#### Data segment ####

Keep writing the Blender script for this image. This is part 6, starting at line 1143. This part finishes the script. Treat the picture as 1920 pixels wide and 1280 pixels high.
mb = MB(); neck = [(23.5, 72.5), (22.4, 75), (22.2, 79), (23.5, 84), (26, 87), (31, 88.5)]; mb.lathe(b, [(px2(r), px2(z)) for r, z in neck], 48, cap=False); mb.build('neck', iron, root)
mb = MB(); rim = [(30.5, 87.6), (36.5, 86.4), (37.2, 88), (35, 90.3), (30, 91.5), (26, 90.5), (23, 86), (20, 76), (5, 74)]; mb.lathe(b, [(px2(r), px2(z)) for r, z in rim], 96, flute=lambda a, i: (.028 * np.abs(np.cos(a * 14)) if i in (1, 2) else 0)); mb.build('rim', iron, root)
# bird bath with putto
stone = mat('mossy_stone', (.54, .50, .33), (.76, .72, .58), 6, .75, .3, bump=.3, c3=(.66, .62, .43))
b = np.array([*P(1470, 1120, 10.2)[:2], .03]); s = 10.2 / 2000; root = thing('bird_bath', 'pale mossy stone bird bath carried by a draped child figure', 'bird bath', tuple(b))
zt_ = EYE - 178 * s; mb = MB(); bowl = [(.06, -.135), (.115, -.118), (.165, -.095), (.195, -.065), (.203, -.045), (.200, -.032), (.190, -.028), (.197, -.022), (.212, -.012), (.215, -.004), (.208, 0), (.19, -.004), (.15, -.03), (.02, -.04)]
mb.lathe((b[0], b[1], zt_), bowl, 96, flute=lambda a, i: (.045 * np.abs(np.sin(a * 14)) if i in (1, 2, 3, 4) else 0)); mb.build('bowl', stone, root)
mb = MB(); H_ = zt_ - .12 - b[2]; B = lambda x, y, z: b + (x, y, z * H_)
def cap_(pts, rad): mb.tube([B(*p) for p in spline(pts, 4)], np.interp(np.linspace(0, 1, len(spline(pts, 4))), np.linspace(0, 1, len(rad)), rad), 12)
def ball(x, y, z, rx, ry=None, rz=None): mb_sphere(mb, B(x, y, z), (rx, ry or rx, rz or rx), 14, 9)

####

*The problem*
Using the data above, reproduce every line exactly.

*Output below*
Keep writing the Blender script for this image. This is part 6, starting at line 1143. This part finishes the script. Treat the picture as 1920 pixels wide and 1280 pixels high.
mb = MB(); neck = [(23.5, 72.5), (22.4, 75), (22.2, 79), (23.5, 84), (26, 87), (31, 88.5)]; mb.lathe(b, [(px2(r), px2(z)) for r, z in neck], 48, cap=False); mb.build('neck', iron, root)
mb = MB(); rim = [(30.5, 87.6), (36.5, 86.4), (37.2, 88), (35, 90.3), (30, 91.5), (26, 90.5), (23, 86), (20, 76), (5, 74)]; mb.lathe(b, [(px2(r), px2(z)) for r, z in rim], 96, flute=lambda a, i: (.028 * np.abs(np.cos(a * 14)) if i in (1, 2) else 0)); mb.build('rim', iron, root)
# bird bath with putto
stone = mat('mossy_stone', (.54, .50, .33), (.76, .72, .58), 6, .75, .3, bump=.3, c3=(.66, .62, .43))
b = np.array([*P(1470, 1120, 10.2)[:2], .03]); s = 10.2 / 2000; root = thing('bird_bath', 'pale mossy stone bird bath carried by a draped child figure', 'bird bath', tuple(b))
zt_ = EYE - 178 * s; mb = MB(); bowl = [(.06, -.135), (.115, -.118), (.165, -.095), (.195, -.065), (.203, -.045), (.200, -.032), (.190, -.028), (.197, -.022), (.212, -.012), (.215, -.004), (.208, 0), (.19, -.004), (.15, -.03), (.02, -.04)]
mb.lathe((b[0], b[1], zt_), bowl, 96, flute=lambda a, i: (.045 * np.abs(np.sin(a * 14)) if i in (1, 2, 3, 4) else 0)); mb.build('bowl', stone, root)
mb = MB(); H_ = zt_ - .12 - b[2]; B = lambda x, y, z: b + (x, y, z * H_)
def cap_(pts, rad): mb.tube([B(*p) for p in spline(pts, 4)], np.interp(np.linspace(0, 1, len(spline(pts, 4))), np.linspace(0, 1, len(rad)), rad), 12)
def ball(x, y, z, rx, ry=None, rz=None): mb_sphere(mb, B(x, y, z), (rx, ry or rx, rz or rx), 14, 9)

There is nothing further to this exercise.